The blades in compressors and turbines are subject to particularly high levels of stress and strain. The job of the blades is to convert fluid energy into mechanical energy. They ensure that aircraft engines generate the required thrust and that power plant generators produce sufficient electricity.

Repairing damaged components makes sound financial sense. The drawback with repair is that the processes involved are very complicated and elaborate. The individual work steps cannot be easily integrated into largely automated series manufacturing. Specialists process the workpieces by hand or with specially adapted machine tools. Depending on its size, it can take anything from a few hours to several days before a single blade is repaired. Or to give another example: on account of the strict quality assurance requirements in the aviation industry, it can often take two to three weeks before an individual rotating engine component can return to action.
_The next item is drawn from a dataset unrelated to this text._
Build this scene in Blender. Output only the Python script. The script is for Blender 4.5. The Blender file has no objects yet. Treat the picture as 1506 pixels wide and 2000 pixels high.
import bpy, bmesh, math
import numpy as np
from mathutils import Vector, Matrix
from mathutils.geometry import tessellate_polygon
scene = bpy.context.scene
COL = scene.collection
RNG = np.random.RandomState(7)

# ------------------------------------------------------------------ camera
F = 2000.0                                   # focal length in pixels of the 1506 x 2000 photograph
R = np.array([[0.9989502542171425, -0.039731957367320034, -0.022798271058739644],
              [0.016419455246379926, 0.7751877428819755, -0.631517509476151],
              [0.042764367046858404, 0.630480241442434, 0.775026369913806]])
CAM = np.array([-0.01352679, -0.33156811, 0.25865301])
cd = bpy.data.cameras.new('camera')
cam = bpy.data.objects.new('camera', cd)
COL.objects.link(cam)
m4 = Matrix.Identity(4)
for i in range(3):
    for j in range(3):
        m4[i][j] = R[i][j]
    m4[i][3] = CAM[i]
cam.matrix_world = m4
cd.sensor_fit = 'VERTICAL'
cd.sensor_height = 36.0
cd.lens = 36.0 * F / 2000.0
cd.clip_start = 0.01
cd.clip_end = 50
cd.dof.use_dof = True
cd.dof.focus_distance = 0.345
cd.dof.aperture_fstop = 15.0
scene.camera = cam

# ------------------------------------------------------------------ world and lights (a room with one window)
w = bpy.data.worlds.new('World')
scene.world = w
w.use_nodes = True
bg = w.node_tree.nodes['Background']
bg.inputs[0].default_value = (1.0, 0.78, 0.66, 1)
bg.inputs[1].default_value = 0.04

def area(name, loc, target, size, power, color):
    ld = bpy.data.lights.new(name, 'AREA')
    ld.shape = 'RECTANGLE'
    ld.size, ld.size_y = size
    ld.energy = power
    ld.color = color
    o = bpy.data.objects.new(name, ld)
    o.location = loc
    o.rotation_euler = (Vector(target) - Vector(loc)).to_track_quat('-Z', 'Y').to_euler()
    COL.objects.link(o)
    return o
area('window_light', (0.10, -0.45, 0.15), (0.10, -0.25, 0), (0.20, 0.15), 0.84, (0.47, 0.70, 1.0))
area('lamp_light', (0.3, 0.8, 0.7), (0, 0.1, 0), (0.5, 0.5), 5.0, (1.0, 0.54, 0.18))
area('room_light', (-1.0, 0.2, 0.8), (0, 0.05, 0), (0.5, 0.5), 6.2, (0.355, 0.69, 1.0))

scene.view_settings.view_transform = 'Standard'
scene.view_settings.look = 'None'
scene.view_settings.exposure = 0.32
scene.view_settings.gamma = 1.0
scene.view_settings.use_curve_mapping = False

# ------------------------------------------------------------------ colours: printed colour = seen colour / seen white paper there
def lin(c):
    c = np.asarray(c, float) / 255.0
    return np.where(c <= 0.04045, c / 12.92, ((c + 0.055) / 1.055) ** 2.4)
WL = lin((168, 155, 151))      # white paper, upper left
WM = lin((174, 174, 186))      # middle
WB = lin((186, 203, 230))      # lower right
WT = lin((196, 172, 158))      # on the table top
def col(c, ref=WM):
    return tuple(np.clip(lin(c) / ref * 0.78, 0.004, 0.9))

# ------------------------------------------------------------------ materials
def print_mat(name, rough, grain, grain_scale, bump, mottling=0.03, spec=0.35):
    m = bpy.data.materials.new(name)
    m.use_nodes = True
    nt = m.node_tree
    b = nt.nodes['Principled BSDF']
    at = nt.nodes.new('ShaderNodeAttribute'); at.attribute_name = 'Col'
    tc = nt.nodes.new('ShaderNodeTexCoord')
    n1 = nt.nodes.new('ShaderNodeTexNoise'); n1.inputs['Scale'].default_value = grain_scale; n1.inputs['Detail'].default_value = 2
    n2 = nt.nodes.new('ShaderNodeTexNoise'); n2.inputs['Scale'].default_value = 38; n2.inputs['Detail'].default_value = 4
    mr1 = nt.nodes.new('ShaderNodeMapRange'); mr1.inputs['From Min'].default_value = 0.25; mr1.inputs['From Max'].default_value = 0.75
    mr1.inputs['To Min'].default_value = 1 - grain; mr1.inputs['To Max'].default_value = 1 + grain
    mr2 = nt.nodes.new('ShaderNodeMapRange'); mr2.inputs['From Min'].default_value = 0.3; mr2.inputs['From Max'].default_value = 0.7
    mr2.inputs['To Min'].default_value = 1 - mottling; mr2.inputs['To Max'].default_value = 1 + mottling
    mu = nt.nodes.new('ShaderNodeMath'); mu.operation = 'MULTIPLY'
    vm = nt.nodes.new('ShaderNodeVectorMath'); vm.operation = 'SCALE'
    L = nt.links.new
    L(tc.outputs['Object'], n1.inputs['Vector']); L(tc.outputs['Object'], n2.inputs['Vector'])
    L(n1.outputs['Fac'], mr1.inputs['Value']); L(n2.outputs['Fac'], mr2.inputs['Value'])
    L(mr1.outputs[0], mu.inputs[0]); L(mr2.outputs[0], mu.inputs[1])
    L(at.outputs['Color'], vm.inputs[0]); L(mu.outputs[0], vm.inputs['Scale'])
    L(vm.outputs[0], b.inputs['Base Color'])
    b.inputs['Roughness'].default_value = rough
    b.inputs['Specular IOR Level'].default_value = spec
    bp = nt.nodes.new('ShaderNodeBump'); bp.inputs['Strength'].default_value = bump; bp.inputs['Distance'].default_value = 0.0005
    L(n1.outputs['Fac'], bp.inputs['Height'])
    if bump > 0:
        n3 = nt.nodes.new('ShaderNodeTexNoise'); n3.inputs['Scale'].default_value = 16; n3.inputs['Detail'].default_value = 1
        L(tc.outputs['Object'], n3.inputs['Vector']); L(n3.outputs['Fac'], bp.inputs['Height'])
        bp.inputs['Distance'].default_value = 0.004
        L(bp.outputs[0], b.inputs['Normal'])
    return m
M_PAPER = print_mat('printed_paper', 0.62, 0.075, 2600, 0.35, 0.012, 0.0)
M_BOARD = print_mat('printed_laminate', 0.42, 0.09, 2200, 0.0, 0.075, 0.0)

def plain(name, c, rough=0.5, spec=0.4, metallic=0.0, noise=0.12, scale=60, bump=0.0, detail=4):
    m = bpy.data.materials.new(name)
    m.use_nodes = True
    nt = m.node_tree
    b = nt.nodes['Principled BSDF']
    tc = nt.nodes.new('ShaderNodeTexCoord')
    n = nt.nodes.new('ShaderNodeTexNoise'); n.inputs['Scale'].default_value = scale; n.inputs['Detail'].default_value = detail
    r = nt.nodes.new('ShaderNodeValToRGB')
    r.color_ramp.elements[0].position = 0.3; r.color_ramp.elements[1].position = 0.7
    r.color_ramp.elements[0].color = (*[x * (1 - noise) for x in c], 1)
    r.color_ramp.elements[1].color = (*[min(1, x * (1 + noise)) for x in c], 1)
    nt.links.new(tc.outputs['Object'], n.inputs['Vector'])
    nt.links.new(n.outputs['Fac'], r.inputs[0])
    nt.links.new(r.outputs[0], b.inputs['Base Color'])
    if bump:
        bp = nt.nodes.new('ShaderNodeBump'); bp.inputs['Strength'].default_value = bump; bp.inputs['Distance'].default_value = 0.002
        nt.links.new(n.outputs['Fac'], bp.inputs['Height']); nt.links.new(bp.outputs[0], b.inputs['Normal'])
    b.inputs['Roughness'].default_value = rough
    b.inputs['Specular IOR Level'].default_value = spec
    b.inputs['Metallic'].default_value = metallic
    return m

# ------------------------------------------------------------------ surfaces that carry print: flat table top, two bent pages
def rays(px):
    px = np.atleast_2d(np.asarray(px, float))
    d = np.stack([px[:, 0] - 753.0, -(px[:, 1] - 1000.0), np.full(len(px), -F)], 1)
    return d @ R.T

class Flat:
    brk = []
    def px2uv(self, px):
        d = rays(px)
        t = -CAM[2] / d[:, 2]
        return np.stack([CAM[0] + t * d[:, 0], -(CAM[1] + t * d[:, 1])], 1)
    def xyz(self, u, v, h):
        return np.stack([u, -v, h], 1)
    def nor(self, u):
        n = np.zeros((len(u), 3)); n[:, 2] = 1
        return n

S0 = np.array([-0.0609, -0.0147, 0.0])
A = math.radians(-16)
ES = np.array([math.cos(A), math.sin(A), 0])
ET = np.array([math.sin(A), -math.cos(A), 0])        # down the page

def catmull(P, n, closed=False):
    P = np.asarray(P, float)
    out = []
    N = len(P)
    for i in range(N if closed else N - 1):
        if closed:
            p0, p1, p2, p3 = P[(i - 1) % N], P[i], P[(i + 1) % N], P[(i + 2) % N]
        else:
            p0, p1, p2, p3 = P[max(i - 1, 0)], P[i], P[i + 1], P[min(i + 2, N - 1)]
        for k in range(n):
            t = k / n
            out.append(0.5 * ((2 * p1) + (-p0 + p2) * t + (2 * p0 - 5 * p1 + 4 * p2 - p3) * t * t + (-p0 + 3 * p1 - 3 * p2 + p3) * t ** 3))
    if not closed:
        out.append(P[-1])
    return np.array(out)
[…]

The Fraunhofer Institute is developing an automated, robot assisted technique. Lending the researchers support were specialists from turbomachinery manufacturers such as MAN, MTU, Rolls-Royce, and Siemens. Together with further partners from business and research, the team not only managed to make individual process steps suitable for automation, they also developed a technique whereby a robot passes through several repair stations inside a single production cell. What is special about this technique is that the robot holds on to the component at all times and moves around to the individual stations in turn, which are arranged around it in an area of about 15 square meters. It cleans the component, measures its geometry, locates the faults, and carries out machining repairs.